I had seen this article a few days ago. Its title tells you the topic: The Shadow Scholar: The Man Who Writes Your Students' Papers Tells His Story. I had not read it all the way through and missed this excerpt which was brought to my attention by one of my favorite colleagues.

"From my experience, three demographic groups seek out my services: the
English-as-second-language student; the hopelessly deficient student; and
the lazy rich kid.

"For the last, colleges are a perfect launching ground‹they are built to
reward the rich and to forgive them their laziness. Let's be honest: The
successful among us are not always the best and the brightest, and certainly
not the most ethical. My favorite customers are those with an unlimited
supply of money and no shortage of instructions on how they would like to
see their work executed. While the deficient student will generally not know
how to ask for what he wants until he doesn't get it, the lazy rich student
will know exactly what he wants. He is poised for a life of paying others
and telling them what to do. Indeed, he is acquiring all the skills he needs
to stay on top."

As far as I know, law professors do not hire others to write their articles. But what if you could write a paper and it got a good grade whether it was deserved it or not. It's kind of the same thing. How does that work with law professors? There are four versions. The first three deal with the outside review of articles. In the worse cases, I know about the referee and the candidate work together to craft a good review. Then there are cases in which the subject matter is as much a political movement as it is an area of scholarly research. In these case the experts share the same political inclinations and the possibility of getting an honest review is close to zero. Once in awhile one of these articles will work its way into an honest reviewer and there are some concerns about what is written. If the candidate is liked enough, the negative comments are ignored. Finally, most reviewers do not say negative things. Why? There are may reasons but one is that it is rarely in the self interest of an elite to put anything negative in writing. After all, if the rational self-interest label ever fit anyone it is elite law professors. The last reason is the symposium matter. That is, you are asked -- usually by a buddy -- to write something for a collection. It is accepted without any review at all. (Even the student review process is better than this but not by much.)

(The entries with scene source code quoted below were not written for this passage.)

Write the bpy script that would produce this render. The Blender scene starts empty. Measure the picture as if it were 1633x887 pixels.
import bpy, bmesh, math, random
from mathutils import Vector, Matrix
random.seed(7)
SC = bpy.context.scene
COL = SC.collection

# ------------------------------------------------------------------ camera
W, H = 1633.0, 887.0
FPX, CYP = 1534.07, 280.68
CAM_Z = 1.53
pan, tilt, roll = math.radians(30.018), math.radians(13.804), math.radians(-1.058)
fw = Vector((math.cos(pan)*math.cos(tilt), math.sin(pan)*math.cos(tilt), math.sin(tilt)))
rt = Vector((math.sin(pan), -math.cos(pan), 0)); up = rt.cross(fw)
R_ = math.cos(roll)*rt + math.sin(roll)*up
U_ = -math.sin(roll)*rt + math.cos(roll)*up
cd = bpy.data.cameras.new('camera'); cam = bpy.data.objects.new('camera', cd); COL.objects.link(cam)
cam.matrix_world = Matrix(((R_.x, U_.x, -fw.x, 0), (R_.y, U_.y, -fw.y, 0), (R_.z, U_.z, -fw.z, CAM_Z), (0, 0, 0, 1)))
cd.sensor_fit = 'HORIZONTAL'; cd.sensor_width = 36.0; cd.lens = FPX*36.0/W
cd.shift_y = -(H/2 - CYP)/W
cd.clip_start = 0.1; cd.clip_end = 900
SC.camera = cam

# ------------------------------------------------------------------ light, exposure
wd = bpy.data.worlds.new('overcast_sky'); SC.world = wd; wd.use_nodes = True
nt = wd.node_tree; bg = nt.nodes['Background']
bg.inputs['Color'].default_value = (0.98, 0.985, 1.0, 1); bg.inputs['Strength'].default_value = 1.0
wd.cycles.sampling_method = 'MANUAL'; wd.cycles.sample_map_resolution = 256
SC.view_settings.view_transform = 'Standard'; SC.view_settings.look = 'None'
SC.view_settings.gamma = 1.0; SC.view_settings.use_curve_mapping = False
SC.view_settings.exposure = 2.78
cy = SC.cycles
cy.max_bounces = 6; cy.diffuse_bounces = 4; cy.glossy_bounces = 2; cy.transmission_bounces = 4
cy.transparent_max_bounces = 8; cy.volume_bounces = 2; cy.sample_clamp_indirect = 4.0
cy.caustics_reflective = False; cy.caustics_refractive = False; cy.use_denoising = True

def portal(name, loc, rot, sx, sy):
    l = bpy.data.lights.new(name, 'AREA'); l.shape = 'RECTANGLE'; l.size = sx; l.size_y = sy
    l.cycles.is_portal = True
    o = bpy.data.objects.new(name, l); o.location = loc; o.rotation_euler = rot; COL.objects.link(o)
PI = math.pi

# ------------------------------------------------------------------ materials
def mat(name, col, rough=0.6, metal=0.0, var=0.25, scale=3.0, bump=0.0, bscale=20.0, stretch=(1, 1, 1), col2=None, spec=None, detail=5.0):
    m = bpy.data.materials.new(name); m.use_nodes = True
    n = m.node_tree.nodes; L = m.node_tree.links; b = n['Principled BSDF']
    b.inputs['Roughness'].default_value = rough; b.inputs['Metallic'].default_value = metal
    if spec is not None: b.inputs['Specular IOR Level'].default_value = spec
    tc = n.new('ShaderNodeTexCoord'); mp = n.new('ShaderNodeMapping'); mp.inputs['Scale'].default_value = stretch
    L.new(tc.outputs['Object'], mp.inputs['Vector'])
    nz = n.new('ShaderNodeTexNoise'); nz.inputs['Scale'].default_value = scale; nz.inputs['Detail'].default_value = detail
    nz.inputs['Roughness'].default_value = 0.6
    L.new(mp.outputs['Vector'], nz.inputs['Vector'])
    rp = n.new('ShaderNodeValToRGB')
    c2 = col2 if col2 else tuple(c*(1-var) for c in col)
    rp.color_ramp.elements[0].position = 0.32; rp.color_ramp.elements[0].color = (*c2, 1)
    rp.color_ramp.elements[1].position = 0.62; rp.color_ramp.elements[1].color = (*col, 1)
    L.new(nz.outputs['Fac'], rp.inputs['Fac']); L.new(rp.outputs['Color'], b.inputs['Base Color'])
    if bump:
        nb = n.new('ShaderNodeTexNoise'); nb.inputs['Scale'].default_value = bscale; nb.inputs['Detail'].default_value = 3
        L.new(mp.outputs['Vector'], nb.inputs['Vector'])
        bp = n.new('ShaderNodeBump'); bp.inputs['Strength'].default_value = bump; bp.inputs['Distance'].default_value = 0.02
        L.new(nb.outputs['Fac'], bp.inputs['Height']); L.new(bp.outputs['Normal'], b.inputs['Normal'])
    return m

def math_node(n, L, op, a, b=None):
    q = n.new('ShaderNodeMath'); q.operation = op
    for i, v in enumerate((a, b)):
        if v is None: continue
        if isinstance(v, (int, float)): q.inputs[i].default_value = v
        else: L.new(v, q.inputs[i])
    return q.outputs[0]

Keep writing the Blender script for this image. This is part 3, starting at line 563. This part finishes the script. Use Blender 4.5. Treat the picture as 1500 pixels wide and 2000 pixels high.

The privileged will always find a way to work the system. After all, they created it and they own it!

P.S. After writing this another colleague read it and suggested that law professor do have others write their articles. They lift straight from the work product of their RA's. He also indicated that the bogus review letter problem extends to reviews of teaching.

Saturday, November 13, 2010

Is it Stuck to Your Wall?

Your diploma I mean. Let's think about why someone frames and attaches or her diploma to the wall. Unless you just like to look at it yourself in case you forget you actually graduated, it's a form of advertising. Advertising can be good. It may provide useful information and lower the search costs of people who are buying what you are selling. A yellow page add that says "board certified" or even a framed certificate on an office wall may do that.

On the other hand, if you are a law professor, most people will assume you are qualified to be a law professor or that at least a small group of people in charge of hiring thought so. Your advertising falls into the category of an appeal to institutional authority. That is, if the institution from which you graduated has a good reputation -- an elite ivy league school, for example -- then you must be of similar ilk. The same is true if you feel compelled to name drop the name of your school whenever possible. (I have been told that a survey of Harvard grads in conversation found that on average "Harvard" is mentioned within the first minute.)

The problem is that this does not lower search costs but actually raises them. What we know is that some elite school grads are terrific law professors and some are awful. The same is true for non elite grads. Hanging the diploma on the wall can and often is misleading. It's a practice for those who are afraid to be identified by what they actually do.

Thursday, November 04, 2010

Paying the Bill for Obama's Elitism

I do not know if it would have made a different in the elections. I doubt it but at the margin there is no doubt that Obama's elitism hurts. It was displayed most prominently during the BP disaster. For me, though, the biggest missed opportunity was the Kagan appointment. Just think what a difference it would have made if he appointed an equally qualified southerner mid-westerner or rust belter . Maybe someone with an actual drawl! Just the photo ops would have been worth votes at least in the appointee's home state. Instead we get a privileged ex-Harvard dean. This Times article covers some of the problem. As it notes, Obama was not raised to be an elitist. Instead it was an acquired characteristic.

In some ways, everything works against him. I've know some pretty unpleasant people who get away with it because of a perpetual smile, an aw shucks manner or a boyish or girlish facial structure. And then there are people like Obama who seem stuck with a stern look, seem always stiff, and are so careful in their wording that it becomes excruciating to listen to. It's so bad that even the imagery of just having a beer does not work. These things he cannot control and it is ashamed. Somewhere in there there may be a non elitist who is afraid to show it because he has invested so much in getting the role right.

Unfortunately, now others pay the price.